Suzane suit son intuition, toujours. Elle vient de lancer son propre label en lien avec 3ème Bureau (Wagram Music) : Projet.s pour "projet secret ou projet Suzane". "Cela m'a permis de mieux maîtriser, de m'affirmer quand je n'étais pas d'accord, de mettre un peu plus de moi dans le disque à la fin", explique-t-elle. À terme, elle y voit aussi "une manière d'accompagner des jeunes artistes féminines dans un milieu très masculin". "Mais c'est clair que ça n'arrivera pas tout de suite, sourit-elle. Je dois encore défendre ma carrière. C'est juste une idée que j'ai en tête."
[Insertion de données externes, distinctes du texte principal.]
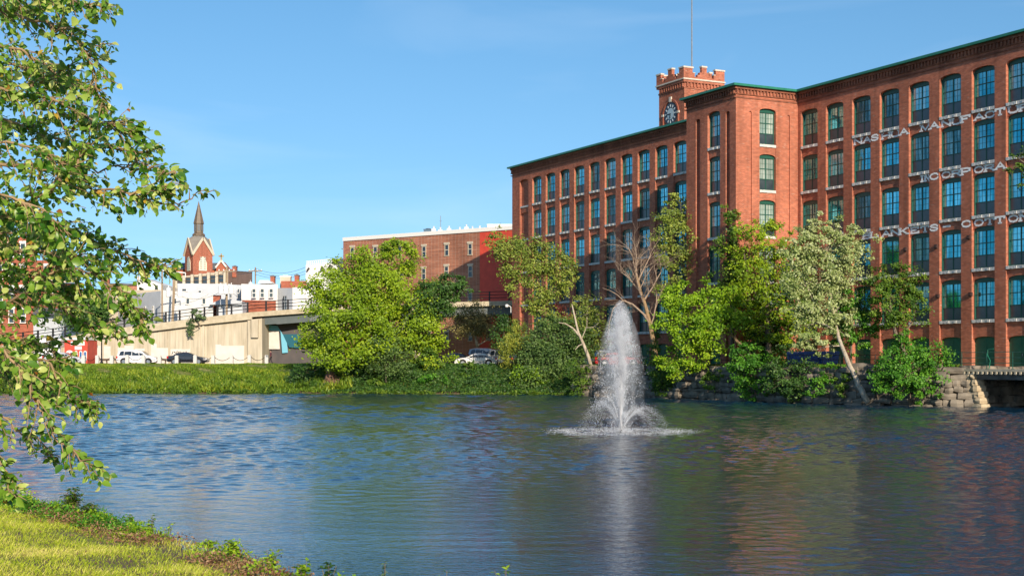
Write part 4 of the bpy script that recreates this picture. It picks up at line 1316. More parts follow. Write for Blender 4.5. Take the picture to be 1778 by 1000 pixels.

Des idées, justement, Suzane en a mille. Celle qui lit volontiers Virginie Despentes, Boris Vian ou récemment Nathacha Appanah, évoque son rapport à l'écriture, de plus en plus changeant. "J'aimerais écrire un livre un jour, mais je ne suis pas sûre d'en être capable", réfléchit-elle, à voix haute. Sa pensée comme ses gestes, toujours en mouvement. Avant de lire ses mots, il nous reste à les écouter.
Millénium de Suzane, réalisé avec Valentin Marlin, 26 septembre 2025 (Projet.s et 3ème Bureau). En tournée à partir du 13 novembre 2025, dont le Zénith de Paris, le 21 mars 2026.